Comment Unpaid research? (Score 1) 234
I am now a research physicist, doing experimental condensed matter physics, but when I was an undergraduate physics major, I got a research job in my sophomore year working for an astrophysicist, for what was nominally 10 hours per week. It is true that getting a Ph.D. in grad school probably requires about 20,000 hours of work, and this is if you start with a physics/astrophysics undergraduate degree, but I was able to start contributing to research with very little background. This was in the early 1990s, and it largely involved writing Fortran programs to analyze time series data from an X-Ray observation satellite. I was directly supervised by a grad student with whom met once a week or so. I can't say that, at the time, I actually understood much of the astrophysics, but it did eventually result in a publication (a conference proceedings paper, that the grad student wrote and on which I was the second author). Although developing an understanding of exactly what's going on with a set of observations, and further, knowing how that understanding fits in with the major unanswered questions in astrophysics does likely require a lot of advanced coursework. (And as someone else pointed out, to learn physics you need to solve hard physics problems, much the same way that to learn to program you need to write code.) But the actual day-to-day carrying out of research does not always require such deep understanding.

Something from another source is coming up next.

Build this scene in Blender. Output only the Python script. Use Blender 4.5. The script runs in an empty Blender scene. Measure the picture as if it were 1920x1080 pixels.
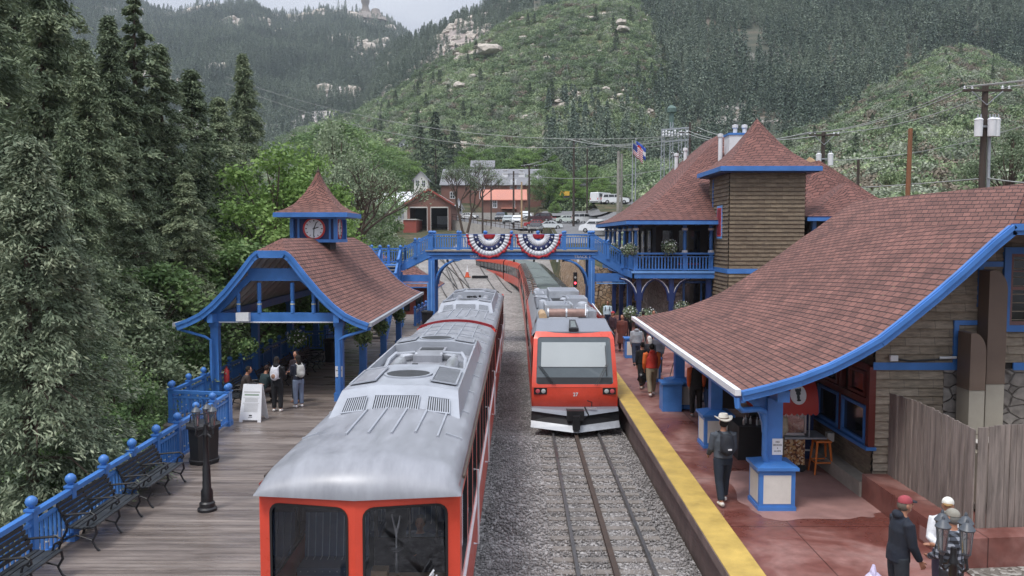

It'd be a long shot, but you might be able to find a researcher who would let you be a sort of unpaid equivalent to an undergraduate researcher. Some professor might have a data set lying around that nobody in his/her research group has had time to tackle. Or there might be a professor who mostly focuses on teaching and whose research program has largely come to a halt but who still is interested in some research questions. It'd probably be more feasible if you were also taking (or took) as a non-traditional student. It's not entirely straightforward: the research output of undergraduate-level researchers is often quite low, and faculty largely do it because it's understood to be an important part of undergraduate training, which would not apply in your case.